Task to complete: Quote exactly the lines from the line containing "for z0, z1 in" to the line containing "0.006).build('panel', 'hall_door', d2)", both lines included, please, and nothing more.

======== Information shown

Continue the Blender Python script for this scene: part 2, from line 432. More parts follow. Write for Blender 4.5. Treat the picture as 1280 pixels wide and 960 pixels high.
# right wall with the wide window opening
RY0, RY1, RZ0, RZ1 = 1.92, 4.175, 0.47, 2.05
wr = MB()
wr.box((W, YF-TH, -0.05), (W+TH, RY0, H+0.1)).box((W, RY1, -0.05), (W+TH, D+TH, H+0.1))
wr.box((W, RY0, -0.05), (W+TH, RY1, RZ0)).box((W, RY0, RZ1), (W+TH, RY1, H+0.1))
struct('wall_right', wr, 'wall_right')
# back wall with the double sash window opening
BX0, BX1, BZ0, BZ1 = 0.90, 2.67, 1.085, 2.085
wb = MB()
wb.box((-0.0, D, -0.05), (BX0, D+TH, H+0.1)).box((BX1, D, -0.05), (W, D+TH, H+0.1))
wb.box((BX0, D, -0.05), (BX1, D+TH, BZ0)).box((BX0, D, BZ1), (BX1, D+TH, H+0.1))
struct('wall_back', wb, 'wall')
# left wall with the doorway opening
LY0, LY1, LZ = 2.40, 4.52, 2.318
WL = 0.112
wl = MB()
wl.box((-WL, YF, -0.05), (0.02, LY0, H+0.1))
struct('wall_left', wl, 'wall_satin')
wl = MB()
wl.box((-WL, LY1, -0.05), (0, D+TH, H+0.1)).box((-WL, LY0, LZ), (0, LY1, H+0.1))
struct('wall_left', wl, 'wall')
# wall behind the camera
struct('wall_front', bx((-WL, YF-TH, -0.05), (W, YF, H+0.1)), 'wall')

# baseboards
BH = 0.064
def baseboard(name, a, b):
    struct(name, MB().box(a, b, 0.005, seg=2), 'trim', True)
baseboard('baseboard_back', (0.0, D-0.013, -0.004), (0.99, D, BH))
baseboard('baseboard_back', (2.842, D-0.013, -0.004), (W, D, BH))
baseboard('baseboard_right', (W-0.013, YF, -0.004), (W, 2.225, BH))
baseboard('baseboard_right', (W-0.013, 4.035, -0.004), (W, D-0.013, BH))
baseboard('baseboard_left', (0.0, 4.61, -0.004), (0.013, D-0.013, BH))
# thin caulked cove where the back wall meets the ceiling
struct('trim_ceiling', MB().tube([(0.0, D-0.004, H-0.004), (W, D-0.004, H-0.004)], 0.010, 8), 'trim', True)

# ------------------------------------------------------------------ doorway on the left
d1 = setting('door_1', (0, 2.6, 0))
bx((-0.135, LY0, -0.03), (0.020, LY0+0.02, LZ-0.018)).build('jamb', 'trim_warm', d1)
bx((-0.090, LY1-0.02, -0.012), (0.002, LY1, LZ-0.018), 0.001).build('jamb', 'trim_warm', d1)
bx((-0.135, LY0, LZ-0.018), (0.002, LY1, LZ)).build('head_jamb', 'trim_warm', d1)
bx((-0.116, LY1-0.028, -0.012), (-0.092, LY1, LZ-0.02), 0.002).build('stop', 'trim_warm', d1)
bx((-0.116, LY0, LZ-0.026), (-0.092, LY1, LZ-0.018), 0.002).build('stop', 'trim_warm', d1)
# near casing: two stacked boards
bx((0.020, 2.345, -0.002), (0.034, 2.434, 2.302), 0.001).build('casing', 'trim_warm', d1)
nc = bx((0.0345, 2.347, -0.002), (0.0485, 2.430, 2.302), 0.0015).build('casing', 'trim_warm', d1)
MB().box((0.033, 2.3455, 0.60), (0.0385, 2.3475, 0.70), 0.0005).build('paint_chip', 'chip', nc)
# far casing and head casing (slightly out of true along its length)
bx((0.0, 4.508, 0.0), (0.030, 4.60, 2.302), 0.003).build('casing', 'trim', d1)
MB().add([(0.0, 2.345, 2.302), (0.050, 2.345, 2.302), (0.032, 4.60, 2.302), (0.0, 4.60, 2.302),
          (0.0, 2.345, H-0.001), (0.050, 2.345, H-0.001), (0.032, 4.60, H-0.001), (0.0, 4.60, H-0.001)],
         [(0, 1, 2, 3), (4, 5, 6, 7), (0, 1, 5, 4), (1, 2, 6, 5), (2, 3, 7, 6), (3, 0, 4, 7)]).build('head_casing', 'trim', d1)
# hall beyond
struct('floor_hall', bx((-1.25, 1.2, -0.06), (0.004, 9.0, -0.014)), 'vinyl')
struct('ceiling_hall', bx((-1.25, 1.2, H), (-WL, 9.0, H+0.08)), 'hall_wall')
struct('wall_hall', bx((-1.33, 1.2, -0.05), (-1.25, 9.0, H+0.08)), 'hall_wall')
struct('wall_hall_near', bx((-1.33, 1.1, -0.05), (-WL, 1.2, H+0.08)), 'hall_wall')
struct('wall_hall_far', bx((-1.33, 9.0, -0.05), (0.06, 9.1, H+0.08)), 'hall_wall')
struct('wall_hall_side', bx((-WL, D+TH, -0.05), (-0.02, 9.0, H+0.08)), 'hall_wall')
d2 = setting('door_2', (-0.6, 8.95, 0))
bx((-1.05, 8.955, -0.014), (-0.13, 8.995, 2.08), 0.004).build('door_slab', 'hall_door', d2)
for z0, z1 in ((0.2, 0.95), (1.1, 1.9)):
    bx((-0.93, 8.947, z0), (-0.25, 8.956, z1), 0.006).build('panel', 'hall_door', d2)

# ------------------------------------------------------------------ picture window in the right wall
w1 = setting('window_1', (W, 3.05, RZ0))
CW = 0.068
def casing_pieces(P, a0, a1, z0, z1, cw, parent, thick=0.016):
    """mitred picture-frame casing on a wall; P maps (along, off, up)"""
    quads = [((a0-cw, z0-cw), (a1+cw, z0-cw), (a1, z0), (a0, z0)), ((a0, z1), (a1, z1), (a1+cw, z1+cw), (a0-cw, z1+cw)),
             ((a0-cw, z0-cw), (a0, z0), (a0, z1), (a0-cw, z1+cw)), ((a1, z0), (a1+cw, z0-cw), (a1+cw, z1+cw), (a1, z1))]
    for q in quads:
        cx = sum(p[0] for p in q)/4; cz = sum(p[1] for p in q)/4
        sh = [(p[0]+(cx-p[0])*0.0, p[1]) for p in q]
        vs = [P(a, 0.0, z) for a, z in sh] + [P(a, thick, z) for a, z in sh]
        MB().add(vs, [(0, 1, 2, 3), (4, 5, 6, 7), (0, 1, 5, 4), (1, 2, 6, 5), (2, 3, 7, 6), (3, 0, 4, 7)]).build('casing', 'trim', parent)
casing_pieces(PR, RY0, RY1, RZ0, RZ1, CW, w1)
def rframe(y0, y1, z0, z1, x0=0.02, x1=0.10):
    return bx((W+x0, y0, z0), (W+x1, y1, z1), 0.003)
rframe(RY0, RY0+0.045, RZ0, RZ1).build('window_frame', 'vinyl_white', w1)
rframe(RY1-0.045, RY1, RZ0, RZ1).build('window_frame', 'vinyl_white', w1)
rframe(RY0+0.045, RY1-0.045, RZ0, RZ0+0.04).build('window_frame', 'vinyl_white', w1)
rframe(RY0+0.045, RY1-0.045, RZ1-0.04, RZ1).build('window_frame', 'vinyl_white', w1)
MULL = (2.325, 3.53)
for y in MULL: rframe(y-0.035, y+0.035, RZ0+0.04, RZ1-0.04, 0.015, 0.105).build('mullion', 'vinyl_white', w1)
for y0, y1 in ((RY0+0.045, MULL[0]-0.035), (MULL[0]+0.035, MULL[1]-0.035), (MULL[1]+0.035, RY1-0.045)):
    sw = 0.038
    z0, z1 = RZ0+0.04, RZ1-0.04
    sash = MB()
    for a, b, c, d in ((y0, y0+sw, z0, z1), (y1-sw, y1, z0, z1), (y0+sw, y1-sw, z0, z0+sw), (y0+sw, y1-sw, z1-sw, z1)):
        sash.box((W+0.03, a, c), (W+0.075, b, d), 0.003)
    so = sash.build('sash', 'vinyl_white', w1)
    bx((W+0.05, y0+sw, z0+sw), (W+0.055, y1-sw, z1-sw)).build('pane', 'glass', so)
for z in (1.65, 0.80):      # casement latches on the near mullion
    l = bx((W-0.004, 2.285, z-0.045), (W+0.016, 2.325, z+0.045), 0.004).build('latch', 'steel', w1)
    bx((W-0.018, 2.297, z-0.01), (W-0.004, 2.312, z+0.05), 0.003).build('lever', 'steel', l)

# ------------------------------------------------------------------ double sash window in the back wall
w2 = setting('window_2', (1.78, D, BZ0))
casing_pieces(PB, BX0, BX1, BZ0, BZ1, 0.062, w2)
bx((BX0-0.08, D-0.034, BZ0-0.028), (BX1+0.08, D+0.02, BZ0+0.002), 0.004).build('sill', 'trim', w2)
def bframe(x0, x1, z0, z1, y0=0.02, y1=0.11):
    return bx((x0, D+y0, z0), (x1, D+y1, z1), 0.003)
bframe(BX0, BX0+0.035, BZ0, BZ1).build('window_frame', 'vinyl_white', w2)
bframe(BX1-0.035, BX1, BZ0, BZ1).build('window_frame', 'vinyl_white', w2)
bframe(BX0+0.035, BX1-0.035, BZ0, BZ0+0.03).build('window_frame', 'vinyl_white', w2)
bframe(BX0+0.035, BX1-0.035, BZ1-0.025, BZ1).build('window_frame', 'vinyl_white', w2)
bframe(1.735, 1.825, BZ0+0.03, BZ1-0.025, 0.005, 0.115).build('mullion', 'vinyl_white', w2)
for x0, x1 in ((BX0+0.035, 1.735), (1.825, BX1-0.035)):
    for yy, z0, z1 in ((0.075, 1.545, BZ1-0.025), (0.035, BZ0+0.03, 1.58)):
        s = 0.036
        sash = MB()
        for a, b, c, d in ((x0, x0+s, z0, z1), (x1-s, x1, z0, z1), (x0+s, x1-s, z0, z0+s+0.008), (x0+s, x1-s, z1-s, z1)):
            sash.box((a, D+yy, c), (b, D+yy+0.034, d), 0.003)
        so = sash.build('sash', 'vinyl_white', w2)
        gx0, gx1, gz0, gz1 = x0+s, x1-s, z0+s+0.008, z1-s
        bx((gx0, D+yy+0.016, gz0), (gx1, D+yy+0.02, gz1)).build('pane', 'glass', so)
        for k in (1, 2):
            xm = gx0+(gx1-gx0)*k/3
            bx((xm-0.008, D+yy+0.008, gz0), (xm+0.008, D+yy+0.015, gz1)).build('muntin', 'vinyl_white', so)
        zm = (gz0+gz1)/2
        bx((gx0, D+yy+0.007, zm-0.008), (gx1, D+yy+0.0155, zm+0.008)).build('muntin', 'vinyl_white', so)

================

The result:
for z0, z1 in ((0.2, 0.95), (1.1, 1.9)):
    bx((-0.93, 8.947, z0), (-0.25, 8.956, z1), 0.006).build('panel', 'hall_door', d2)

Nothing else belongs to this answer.